Still, Chopra sees strategic patience. “They might wait 2-3 years, let valuations settle, let one or two blow-ups happen, steady existing operations and then step in. That would be the smart play.”
Chopra warns that conglomerates jumping into consumer tech are underestimating the execution risk. “Tata has bought BigBasket and 1mg. But these are not just capital-heavy businesses. They require a startup mindset to iterate weekly,” he says. BigBasket, once a market leader, is now barely discussed among the top players. “They didn’t break into quick commerce. They’re being outpaced,” he says.
Indian corporates are enamoured by consumer valuations, especially as traditional businesses lose favour with investors. “Everyone wants a consumer story,” he says. “But these aren’t just about capex and branding. They require cultural agility.”
But as private equity giants seek exits, IPO windows narrow, and burn rates rise, Chopra’s feels not every market is worth the fight. “India is a massive retail market, yet it’s also chaotic, price-sensitive, and capital-intensive. Unless you have the stomach to lose money for five to ten years or more, think twice,” feels Chopra. In Q3 FY25, losses at Swiggy’s company’s quick commerce arm rose to Rs 528 crore, up 70% YoY from Rs 310 crore, while Zomato’s Blinkit posted Ebitda loss of Rs 103 crore, 16% increase over Rs 89 crore in the year ago quarter.
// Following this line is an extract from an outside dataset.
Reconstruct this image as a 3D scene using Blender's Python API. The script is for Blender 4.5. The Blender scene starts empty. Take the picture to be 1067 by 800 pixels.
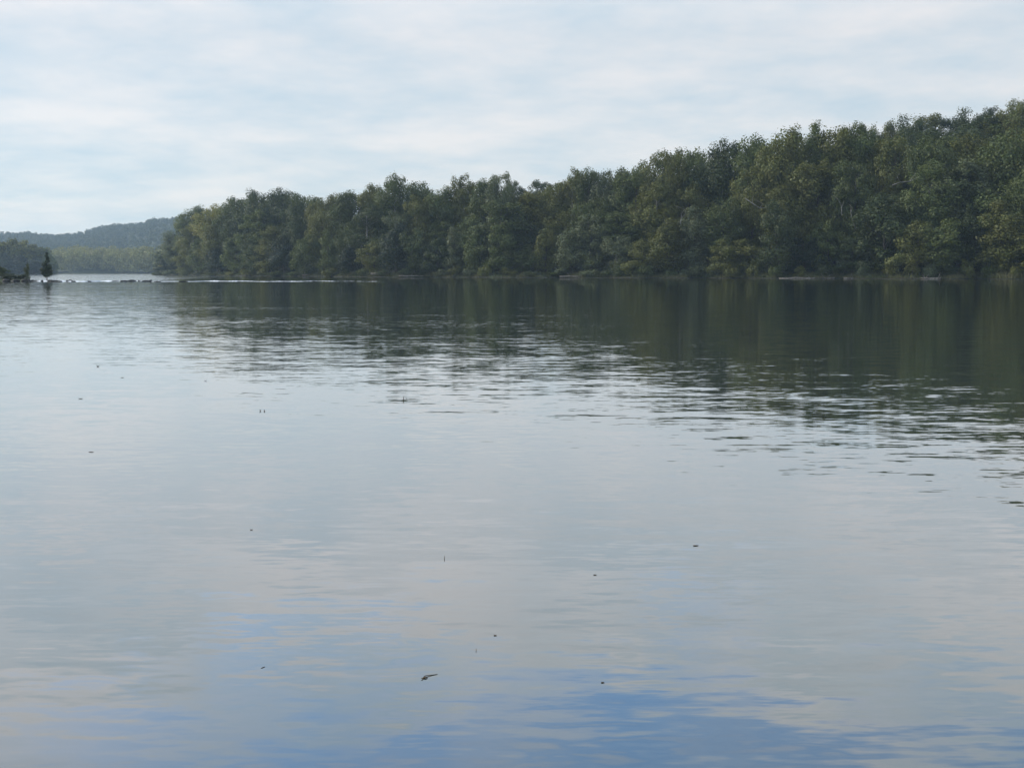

With big players already in the fray—and more queuing up—a phase of consolidation is all but inevitable in India’s quick commerce market with an estimated $7 billion in gross merchandise value. Yet, for all its scale, this will likely remain a low single-digit margin business. And in this high-stakes jamboree, the most valuable insight may well be this: it’s not just about knowing when to enter the market—it’s knowing when to get out.